[START]

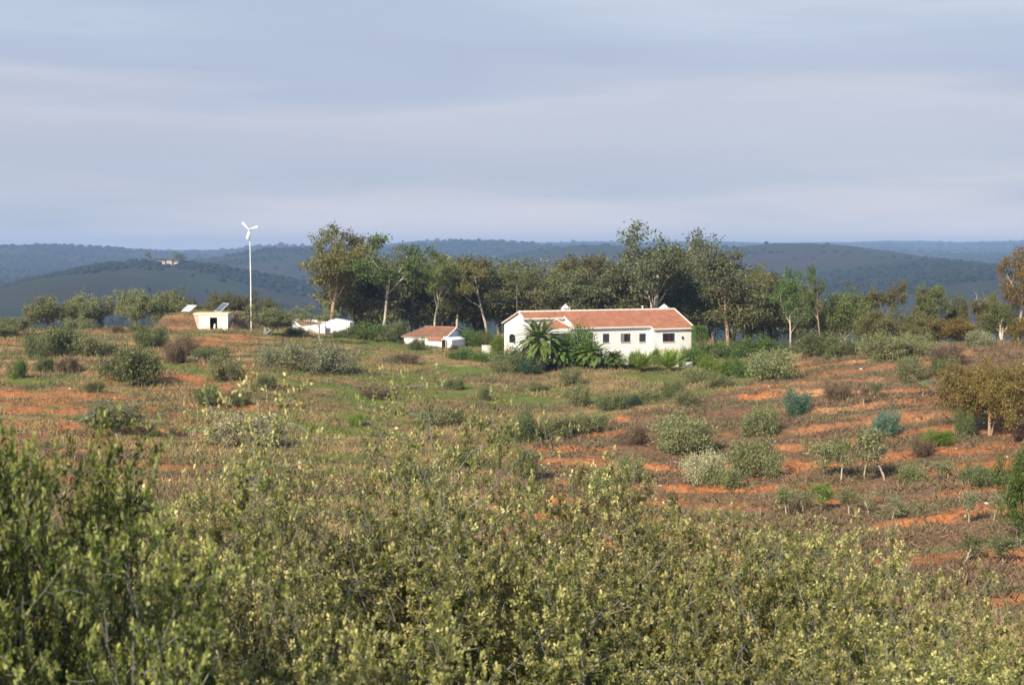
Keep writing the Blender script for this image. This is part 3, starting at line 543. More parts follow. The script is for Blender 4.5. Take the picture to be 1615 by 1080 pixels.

[END]
[START]

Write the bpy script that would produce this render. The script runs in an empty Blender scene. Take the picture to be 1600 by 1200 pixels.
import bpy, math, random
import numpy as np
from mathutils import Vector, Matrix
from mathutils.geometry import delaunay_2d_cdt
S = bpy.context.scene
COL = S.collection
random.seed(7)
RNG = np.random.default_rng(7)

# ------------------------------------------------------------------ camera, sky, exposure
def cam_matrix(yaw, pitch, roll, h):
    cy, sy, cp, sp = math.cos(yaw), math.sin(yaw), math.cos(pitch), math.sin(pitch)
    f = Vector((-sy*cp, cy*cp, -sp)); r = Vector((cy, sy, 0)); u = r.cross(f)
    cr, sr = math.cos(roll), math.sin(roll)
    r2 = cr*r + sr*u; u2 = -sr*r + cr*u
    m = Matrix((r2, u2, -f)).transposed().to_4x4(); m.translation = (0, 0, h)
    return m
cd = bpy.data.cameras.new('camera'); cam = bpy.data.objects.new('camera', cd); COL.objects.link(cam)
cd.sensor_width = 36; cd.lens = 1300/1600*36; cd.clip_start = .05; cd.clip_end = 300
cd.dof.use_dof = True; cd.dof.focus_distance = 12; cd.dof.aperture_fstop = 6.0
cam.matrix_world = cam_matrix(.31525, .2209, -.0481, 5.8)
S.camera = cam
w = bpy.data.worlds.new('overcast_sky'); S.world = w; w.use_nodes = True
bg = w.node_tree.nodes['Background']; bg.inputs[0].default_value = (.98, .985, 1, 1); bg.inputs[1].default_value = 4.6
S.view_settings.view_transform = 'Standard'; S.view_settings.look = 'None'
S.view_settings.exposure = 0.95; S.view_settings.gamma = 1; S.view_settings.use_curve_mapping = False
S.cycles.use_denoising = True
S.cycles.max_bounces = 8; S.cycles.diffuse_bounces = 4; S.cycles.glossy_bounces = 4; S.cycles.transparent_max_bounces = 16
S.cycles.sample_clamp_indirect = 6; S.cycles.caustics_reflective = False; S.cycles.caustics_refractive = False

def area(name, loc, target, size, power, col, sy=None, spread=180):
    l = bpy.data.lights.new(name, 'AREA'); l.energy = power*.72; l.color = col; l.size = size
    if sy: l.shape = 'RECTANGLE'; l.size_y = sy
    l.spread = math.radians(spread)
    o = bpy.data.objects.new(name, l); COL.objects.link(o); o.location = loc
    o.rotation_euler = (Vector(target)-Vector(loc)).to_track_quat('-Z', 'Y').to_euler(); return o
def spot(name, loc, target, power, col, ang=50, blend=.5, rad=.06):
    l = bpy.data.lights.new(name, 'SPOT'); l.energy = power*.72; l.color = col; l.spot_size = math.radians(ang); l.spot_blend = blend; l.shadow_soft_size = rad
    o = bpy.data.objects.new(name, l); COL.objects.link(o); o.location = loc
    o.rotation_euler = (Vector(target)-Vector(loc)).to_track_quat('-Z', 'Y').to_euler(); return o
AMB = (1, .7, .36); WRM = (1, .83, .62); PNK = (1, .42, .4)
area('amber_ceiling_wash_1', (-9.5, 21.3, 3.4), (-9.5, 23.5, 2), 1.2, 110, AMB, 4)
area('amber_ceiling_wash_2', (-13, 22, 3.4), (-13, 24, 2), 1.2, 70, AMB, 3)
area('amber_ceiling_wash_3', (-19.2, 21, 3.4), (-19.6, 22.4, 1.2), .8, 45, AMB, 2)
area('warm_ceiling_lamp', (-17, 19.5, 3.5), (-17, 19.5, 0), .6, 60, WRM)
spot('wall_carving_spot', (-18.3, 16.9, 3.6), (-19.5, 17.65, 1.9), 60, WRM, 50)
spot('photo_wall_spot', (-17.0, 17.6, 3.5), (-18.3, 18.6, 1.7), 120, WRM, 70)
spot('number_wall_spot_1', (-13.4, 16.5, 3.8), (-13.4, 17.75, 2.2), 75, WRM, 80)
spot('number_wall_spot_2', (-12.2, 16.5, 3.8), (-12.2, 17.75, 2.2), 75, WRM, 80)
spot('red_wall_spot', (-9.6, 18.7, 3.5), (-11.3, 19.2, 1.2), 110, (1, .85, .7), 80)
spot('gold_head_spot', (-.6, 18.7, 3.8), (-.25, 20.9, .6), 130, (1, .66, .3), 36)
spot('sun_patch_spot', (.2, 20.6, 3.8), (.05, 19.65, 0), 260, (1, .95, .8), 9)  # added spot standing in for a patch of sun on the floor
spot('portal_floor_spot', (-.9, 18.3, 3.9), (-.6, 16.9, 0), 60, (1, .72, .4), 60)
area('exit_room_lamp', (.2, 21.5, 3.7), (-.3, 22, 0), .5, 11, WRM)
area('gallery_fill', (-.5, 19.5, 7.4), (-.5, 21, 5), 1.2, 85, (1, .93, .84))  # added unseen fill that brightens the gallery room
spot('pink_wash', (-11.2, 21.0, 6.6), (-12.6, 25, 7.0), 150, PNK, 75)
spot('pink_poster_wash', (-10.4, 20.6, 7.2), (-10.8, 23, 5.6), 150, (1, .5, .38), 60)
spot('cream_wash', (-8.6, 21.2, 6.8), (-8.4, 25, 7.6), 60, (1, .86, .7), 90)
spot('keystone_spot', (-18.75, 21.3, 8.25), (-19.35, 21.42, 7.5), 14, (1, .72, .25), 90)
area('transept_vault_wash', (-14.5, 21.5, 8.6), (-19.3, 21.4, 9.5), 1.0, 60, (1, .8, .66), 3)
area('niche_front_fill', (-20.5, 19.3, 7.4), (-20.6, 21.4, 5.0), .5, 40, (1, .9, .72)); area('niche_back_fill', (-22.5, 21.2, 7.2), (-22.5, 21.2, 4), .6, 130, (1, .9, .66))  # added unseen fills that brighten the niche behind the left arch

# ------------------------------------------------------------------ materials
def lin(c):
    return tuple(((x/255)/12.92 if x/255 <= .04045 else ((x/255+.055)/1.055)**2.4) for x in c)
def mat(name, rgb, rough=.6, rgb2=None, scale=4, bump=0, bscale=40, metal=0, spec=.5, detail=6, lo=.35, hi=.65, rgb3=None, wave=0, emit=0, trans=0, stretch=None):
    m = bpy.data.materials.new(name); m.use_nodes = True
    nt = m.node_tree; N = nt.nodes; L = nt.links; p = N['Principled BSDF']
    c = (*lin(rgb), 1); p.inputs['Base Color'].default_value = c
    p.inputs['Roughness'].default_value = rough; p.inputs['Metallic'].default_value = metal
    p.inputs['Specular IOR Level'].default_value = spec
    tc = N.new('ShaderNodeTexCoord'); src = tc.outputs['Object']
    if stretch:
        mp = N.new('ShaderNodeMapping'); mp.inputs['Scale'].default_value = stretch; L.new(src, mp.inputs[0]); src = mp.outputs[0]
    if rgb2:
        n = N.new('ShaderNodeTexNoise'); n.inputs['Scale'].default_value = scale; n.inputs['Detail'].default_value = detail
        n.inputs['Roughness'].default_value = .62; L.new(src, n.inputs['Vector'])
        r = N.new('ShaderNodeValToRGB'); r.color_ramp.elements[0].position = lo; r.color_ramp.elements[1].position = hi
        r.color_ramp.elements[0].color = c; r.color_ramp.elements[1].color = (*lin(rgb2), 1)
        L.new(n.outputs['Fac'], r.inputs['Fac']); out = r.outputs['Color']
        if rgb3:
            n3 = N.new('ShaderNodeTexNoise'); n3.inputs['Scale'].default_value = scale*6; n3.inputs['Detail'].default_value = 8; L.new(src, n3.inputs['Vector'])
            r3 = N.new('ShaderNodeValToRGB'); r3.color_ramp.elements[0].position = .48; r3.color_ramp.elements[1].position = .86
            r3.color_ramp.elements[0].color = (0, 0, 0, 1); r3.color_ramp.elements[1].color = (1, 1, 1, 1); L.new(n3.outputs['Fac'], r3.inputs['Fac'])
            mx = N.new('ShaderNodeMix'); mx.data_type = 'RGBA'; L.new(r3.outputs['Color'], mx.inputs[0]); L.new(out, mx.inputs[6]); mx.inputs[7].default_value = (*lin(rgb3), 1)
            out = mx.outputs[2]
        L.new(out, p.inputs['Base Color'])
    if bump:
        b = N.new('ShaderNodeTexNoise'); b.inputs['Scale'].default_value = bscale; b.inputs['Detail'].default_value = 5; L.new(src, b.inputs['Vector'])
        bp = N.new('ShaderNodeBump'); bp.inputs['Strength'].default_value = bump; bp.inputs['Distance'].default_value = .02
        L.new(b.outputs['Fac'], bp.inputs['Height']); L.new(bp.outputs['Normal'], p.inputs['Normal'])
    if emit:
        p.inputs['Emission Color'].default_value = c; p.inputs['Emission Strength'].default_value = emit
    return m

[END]

Exercise goal ▸ Quote word for word every line from the one that has "Write the bpy" through the one that has "RNG = np.random.default_rng(7)".

Full answer ▸
Write the bpy script that would produce this render. The script runs in an empty Blender scene. Take the picture to be 1600 by 1200 pixels.
import bpy, math, random
import numpy as np
from mathutils import Vector, Matrix
from mathutils.geometry import delaunay_2d_cdt
S = bpy.context.scene
COL = S.collection
random.seed(7)
RNG = np.random.default_rng(7)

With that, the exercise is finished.